Each instruction—also known as an "opcode"—tells the interpreter engine what to do. Some opcodes are very low level, such as the one to add two integers together. Others are significantly more complex, like the opcode to take a continuation.

Parrot's bytecode is designed to be directly executable. The code on disk can be run by the interpreter without needing any translation. This gets us a number of benefits. Loading is much faster, of course, since we don't have to do much (if any) processing on the bytecode as it's loaded. It also means we can use some special OS calls that map a file directly into the memory space of a process. Because of the way this is handled by the operating system,[6] the bytecode file will be loaded into the system's memory only once, no matter how many processes use the file. This can save a significant amount of real RAM on server systems. Files loaded this way also get their parts loaded on demand. Since we don't need to process the bytecode in any way to execute it, if you map in a large bytecode library file, only those bits of the file your program actually executes will get read in from disk. This can save a lot of time.

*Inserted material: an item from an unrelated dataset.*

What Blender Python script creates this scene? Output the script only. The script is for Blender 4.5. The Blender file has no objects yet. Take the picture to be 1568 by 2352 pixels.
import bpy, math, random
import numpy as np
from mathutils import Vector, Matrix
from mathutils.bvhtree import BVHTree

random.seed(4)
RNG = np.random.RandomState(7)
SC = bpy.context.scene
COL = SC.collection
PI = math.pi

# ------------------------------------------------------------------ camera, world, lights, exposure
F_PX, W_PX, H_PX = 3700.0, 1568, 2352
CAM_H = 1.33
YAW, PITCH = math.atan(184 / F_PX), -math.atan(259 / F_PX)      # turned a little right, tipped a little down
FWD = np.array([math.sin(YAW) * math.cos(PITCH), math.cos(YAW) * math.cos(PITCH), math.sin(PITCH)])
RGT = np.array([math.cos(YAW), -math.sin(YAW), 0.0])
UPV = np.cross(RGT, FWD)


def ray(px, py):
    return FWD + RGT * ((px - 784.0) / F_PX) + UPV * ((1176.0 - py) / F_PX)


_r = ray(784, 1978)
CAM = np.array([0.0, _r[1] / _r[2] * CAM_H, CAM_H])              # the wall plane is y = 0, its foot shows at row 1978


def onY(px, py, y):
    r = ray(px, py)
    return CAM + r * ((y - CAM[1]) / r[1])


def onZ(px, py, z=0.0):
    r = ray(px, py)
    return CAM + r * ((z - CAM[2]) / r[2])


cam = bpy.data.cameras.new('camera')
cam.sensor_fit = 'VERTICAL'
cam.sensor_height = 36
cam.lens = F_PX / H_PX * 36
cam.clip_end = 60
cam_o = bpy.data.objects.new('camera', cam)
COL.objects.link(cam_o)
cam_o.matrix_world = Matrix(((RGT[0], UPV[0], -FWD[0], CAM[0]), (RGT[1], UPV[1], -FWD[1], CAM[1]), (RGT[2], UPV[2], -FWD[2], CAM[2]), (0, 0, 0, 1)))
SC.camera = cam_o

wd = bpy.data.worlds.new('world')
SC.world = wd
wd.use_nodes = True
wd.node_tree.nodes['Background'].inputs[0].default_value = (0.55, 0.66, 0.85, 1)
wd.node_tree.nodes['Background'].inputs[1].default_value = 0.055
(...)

[6] Conveniently, this works the same way for all the flavors of Unix, Windows, and VMS.

Parrot creates bytecode in a format optimized for the platform it's built on, since the common case by far is executing bytecode that's been built on the system you're using. This means that floating-point numbers are stored in the current platform's native format, integers are in the native size, and both are stored in the byte order for the current platform. Parrot does have the capability of executing bytecode that uses 32-bit integers and IEEE floating-point numbers on any platform, so you can build and ship bytecode that can be run by anyone with a Parrot interpreter.

If you do use a bytecode file that doesn't match the current platform's requirements (perhaps the integers are a different size), Parrot automatically translates the bytecode file as it reads it in. In this case, Parrot does have to read in the entire file and process it. The sharing and load speed benefits are lost, but it's a small price to pay for the portability. Parrot ships with a utility to turn a portable bytecode file into a native format bytecode file if the overhead is too onerous.